Available records »
§

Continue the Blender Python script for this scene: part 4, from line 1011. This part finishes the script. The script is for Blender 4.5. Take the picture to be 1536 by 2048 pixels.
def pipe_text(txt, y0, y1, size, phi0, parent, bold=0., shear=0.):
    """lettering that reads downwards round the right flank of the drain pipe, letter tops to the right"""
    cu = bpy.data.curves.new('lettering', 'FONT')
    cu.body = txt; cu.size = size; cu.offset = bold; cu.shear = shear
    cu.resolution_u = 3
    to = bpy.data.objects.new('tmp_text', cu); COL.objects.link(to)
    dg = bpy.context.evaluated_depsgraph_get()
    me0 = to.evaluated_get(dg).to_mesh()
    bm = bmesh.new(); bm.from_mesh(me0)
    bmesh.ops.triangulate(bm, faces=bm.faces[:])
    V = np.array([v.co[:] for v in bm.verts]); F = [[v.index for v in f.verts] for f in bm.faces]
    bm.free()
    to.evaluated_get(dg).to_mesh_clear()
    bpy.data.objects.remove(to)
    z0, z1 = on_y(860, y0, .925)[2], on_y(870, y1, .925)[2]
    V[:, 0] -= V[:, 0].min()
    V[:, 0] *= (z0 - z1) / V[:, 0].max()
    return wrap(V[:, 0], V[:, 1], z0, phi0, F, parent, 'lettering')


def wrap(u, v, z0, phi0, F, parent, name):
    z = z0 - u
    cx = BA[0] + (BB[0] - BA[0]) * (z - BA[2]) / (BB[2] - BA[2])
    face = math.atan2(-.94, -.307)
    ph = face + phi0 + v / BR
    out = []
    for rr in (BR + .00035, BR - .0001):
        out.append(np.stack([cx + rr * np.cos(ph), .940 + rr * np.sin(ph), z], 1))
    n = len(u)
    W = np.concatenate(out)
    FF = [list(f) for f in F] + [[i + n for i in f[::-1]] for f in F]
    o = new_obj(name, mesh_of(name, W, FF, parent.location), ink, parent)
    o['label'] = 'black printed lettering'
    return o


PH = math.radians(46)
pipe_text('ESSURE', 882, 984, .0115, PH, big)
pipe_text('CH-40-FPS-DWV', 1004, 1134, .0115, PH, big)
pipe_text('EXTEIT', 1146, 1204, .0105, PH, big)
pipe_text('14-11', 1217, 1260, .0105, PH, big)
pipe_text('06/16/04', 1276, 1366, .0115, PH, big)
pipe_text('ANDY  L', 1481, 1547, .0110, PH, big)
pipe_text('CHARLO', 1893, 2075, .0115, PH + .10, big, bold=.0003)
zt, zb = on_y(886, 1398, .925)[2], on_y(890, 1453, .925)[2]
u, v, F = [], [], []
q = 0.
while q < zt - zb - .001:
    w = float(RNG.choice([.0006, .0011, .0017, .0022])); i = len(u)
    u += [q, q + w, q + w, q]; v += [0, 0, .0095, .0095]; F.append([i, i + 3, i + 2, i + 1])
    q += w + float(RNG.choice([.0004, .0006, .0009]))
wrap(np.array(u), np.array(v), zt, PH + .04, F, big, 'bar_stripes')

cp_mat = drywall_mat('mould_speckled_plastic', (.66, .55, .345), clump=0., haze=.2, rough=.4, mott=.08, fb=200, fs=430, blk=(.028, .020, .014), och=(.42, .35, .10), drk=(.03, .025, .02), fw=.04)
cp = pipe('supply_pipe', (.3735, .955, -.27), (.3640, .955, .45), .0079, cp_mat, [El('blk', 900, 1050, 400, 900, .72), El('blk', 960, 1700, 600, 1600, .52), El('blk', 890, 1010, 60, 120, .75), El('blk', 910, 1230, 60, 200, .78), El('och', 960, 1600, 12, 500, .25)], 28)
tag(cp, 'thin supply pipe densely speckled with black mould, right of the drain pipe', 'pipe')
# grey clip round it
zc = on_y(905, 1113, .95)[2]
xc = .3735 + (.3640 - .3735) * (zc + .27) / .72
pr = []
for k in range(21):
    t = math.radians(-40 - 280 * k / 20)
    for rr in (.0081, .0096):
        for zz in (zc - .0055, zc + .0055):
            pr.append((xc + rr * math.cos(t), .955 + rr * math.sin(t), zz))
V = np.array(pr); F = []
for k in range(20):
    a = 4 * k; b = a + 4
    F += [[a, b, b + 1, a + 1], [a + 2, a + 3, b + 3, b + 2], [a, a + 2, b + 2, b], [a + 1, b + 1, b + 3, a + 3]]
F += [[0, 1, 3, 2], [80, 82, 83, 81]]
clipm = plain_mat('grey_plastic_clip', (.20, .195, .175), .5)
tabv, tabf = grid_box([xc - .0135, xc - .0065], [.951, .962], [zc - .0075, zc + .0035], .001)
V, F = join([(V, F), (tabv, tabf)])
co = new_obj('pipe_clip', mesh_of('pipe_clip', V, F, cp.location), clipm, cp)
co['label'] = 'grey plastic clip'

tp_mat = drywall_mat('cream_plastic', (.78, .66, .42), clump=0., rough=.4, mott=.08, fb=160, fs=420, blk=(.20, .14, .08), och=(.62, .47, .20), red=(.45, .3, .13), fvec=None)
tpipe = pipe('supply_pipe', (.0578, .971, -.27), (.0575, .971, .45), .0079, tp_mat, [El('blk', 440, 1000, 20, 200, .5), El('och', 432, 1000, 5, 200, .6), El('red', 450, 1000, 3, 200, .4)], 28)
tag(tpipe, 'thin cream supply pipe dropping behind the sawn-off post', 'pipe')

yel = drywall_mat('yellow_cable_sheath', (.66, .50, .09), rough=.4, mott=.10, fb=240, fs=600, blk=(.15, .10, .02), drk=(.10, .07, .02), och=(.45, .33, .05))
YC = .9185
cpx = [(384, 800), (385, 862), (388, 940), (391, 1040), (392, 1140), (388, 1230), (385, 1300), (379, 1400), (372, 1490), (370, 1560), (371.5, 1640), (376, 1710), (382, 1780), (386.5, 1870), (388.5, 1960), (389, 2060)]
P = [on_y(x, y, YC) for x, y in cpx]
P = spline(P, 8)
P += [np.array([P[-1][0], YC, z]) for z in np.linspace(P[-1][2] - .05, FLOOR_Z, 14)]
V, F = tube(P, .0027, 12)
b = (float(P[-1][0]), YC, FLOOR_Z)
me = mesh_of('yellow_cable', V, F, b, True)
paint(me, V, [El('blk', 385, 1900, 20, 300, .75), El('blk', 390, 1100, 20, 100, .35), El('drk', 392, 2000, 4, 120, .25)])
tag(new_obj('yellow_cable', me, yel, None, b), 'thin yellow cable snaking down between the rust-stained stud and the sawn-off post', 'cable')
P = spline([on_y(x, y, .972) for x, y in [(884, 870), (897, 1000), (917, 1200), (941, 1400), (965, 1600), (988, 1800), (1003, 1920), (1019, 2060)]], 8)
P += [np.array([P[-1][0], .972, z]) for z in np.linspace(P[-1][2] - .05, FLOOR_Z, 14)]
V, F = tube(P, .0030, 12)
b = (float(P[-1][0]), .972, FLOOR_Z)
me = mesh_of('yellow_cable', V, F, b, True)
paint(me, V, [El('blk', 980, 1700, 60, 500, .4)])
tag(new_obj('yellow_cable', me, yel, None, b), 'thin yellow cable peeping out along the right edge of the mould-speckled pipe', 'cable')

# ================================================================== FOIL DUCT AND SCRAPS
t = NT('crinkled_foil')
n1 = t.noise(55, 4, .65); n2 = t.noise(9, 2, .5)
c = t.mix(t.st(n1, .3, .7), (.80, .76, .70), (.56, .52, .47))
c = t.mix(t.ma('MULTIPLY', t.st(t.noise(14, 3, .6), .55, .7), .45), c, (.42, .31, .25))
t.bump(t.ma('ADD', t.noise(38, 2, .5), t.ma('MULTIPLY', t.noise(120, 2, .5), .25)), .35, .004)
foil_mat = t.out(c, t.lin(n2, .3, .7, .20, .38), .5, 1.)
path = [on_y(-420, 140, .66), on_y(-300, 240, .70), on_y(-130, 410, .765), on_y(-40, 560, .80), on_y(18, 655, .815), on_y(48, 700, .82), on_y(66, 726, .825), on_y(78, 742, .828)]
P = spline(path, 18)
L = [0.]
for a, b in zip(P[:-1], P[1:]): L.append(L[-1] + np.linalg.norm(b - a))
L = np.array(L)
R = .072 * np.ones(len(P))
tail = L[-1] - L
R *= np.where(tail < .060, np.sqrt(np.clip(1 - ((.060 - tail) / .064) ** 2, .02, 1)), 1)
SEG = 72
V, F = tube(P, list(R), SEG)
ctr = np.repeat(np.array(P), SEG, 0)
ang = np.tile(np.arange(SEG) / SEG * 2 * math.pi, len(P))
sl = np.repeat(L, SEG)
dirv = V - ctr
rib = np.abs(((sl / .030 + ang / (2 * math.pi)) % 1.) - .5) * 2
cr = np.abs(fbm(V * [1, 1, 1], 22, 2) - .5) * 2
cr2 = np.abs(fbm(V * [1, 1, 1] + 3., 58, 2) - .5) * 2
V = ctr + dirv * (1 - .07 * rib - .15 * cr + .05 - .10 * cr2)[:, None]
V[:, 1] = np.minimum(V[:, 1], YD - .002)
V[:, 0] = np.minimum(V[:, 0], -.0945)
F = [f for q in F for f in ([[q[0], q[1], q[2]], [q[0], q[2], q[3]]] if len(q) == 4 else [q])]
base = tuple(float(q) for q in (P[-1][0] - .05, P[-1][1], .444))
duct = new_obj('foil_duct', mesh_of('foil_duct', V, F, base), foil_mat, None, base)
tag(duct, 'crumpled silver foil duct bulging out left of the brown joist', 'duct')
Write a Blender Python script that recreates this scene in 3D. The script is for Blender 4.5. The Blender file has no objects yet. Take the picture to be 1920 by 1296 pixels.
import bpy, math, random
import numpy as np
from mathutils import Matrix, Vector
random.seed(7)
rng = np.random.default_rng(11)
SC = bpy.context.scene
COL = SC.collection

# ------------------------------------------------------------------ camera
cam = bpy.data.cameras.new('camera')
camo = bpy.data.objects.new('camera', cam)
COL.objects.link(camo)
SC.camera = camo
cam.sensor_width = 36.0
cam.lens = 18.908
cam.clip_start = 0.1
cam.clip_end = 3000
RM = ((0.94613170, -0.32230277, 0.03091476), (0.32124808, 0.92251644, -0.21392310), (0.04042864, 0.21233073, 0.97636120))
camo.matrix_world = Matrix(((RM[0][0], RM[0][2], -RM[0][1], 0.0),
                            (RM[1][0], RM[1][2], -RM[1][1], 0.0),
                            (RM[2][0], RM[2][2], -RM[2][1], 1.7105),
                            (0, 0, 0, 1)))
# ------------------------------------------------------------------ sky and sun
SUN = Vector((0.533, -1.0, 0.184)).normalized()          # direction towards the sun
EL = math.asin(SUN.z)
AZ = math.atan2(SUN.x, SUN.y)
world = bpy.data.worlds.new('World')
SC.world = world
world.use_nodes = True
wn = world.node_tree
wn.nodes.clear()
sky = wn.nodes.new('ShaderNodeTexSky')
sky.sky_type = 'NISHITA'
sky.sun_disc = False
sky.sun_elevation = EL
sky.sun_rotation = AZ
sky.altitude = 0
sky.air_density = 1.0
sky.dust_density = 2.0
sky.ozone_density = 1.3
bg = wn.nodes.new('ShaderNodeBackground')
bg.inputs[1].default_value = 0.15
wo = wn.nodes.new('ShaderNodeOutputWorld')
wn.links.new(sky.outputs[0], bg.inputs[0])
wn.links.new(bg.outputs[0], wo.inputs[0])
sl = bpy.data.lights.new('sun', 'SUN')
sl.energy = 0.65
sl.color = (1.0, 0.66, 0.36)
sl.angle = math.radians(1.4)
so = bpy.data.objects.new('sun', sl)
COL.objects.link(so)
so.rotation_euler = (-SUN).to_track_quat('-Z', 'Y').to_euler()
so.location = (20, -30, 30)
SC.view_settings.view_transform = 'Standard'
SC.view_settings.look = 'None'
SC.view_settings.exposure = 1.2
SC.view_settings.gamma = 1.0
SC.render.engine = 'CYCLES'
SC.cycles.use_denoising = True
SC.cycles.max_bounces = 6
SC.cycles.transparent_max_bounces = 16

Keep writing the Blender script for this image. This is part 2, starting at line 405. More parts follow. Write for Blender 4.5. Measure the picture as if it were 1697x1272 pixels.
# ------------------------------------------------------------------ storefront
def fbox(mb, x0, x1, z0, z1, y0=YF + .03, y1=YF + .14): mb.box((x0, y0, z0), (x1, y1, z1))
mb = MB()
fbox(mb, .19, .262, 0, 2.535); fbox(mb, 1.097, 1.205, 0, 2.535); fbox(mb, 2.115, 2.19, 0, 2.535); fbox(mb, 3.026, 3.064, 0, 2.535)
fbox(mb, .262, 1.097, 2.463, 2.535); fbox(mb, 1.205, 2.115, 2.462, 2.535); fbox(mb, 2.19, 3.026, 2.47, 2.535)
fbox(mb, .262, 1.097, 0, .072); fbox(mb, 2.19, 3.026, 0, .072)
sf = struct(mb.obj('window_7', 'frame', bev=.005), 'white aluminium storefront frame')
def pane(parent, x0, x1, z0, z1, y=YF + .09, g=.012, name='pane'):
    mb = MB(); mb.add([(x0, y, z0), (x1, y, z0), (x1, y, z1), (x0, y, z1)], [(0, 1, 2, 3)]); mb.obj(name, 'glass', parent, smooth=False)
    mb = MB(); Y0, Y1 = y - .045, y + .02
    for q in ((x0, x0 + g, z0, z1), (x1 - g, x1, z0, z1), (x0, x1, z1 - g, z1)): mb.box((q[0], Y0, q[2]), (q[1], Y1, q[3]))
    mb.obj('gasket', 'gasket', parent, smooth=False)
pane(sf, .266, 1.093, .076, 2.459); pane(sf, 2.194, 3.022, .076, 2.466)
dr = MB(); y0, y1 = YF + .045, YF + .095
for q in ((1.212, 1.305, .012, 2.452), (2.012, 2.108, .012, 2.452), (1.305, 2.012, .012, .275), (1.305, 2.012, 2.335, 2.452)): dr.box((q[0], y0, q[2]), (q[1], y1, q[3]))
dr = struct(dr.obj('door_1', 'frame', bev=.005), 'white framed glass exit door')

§

What needs to be done » Across the material above, count every line holding "Python" and write down only the number.

Final answer » 2